過払い金と法人税返還訴訟
消費者金融業界ではグレーゾーン金利の撤廃により過払い金の返還訴訟が生じておりますが、その当時に支払っていた法人税の取り扱いについて問題が生じているようです。
過去のグレーゾーン金利で得た利益の部分については無効とされ、現在は利用者への過払い金返還が生じているわけですので、過去の分の利益が無くなったといってもよいかと思われます。けれども、その利益の部分について過去に法人税として支払っていたわけですので、納めた税金についても返還されてもおかしくないように感じてしまいます。
当時、仮に年間1000億円程度の利益があったと仮定しますと、法人税を4割としましても、400億円程度の税金を納めていたはずです。けれども、現在ではその部分の利益が無効とされ、過払い金で返還している状況ですので、支払った400億円も返還されてもよさそうな感じは致します。(※あくまで仮の話ですので、正確な数字ではありません。)

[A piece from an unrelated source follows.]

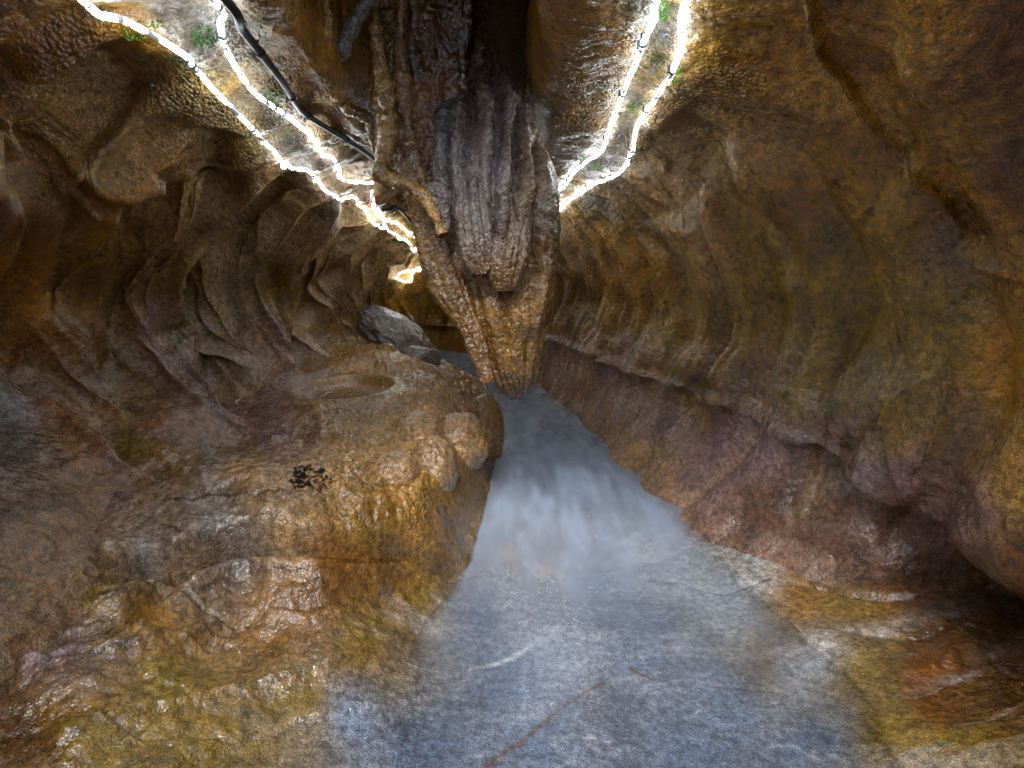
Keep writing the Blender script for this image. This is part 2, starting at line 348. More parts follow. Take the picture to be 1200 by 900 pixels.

実際、武富士は1997年4月~10年3月分で約4700億円の法人税を納めており、このうち2374億6470万6270円の法人税について還付を求める訴訟を国に対して起こしているようなのですが、平成26年5月2日付で最高裁判所に上告しているので、現在でも係争中のようです。
法人税額は事業年度ごとに確定するため、過去に遡ってというのは難しいようです。
ただ、全員が全員、過払い金の返還訴訟をしているわけではないかと思います。仮に2374億円が返ってきましても、過払い金が和解などで数百億円で済んだとすれば、残りは消費者金融会社の手元に入ることになるかと思われます。
この辺がよくわからないのですが、武富士は破綻した当時の潜在的な過払い金が2兆4000億円に上っていたとの試算もあったものの、実際に請求された未払い分では1700億円だったようですので、法人税が2374億円返ってきたとしても、この差額分はどういう扱いになるのか気になります。
武富士は既に破綻してしまいましたので、過払い金残高がこれ以上増えることはないとは思いますが、他の貸金業者の追従する形になれば、また複雑になってくると思います。
ただ、現状、消費者金融各社においては、引当金として損金として計上されていますので、これが一番、妥当ではないかなという気がしております。
過去に支払った法人税の分については、現在の費用として計上することで、法人税が安くなっているといえばおかしいですが、当時と現在で税率の違いはあるものの、だいたいの帳尻が合う形にはなっているはずです。
つまるところ、実際に過払い金で返還した金額が確定しないことには、当時の利益分も法人税も確定しないわけですので、確定して実際に支払った分については、現在の費用として認めますよということではなかなと思います。
また、法人税の還付は5年程度で時効になるのに対し、過払い金は継続性が認められると10年単位のケースもあるようですので、その都度、損金として計上する形が一番、妥当のような気がします。